Il commit mille injustices pour donner de l'éclat à sa famille, et pour élever son frère Richard au rang de souverain. Il envoyait des légats partout, à tout instant, et pour n'importe quel motif : ils étaient chargés d'arranger les affaires auxquelles donnaient lieu les exactions monstrueuses dont ils se rendaient coupables pour enrichir leur propre famille et celle du pape. Il multiplia avec excès les corporations intéressées à la propagation des nouvelles doctrines de Grégoire VII, avec les augmentations postérieures. Aussi, approuva-t-il verbalement ou par écrit, les instituts des Trinitaires, des Carmélites, des Dominicains, des Franciscains, de plusieurs autres ordres, et de certaines congrégations qui furent autant d'autres troupes auxiliaires pour appuyer les maximes romaines.
Il convoqua le quatrième concile général de Latran, qui fut le douzième des conciles généraux du christianisme ; il rendit un grand nombre de décrets sur les choses nouvelles dans la discipline et dans le gouvernement ecclésiastique, et dont quelques-unes eurent des suites fatales ; il institua le tribunal de l'inquisition contre les hérétiques et les suspects d'hérésie. Ce tribunal a sacrifié dans la chrétienté plusieurs millions d'individus. Ce pontife suscita et fomenta des guerres entre les princes chrétiens ; la religion en était le prétexte. Il fut l'apologiste des détestables maximes de Charlemagne en Saxe. Enfin, on ne peut lire sans scandale l'histoire de ce pontificat, par l'abbé Fleury, malgré que celui-ci ait cherché, à cause de son caractère de prêtre, à peindre les objets avec les couleurs les moins désagréables pour Rome.

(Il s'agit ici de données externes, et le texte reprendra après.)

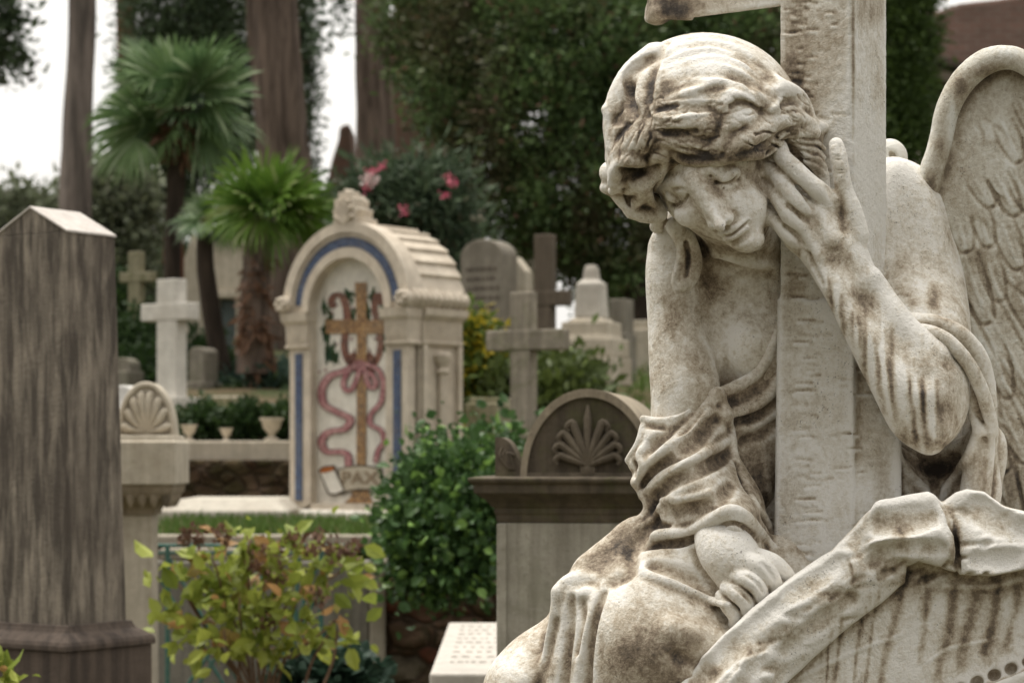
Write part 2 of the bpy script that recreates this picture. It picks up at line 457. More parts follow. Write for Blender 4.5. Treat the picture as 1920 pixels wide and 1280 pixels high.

Sainte-Lutgarde, religieuse de l'ordre de Cîteaux, et contemporaine d'Innocent III, raconte que ce pape lui apparut entouré de flammes ; qu'elle l'interrogea, et qu'il lui fut répondu que trois choses l'auraient fait condamner aux flammes éternelles, si, à l'heure de sa mort, la Sainte-Vierge ne lui eût accordé la grâce d'avoir une contrition sincère de ses péchés ; mais qu'il était condamné à brûler de ce feu jusqu'au jour du jugement dernier. Thomas de Cantimprato qui vivait à cette époque, dit que Sainte-Lutgarde lui raconta tout cela, et qu'elle lui désigna les trois choses, mais qu'il jugeait convenable de les taire par respect pour la dignité d'un souverain pontife.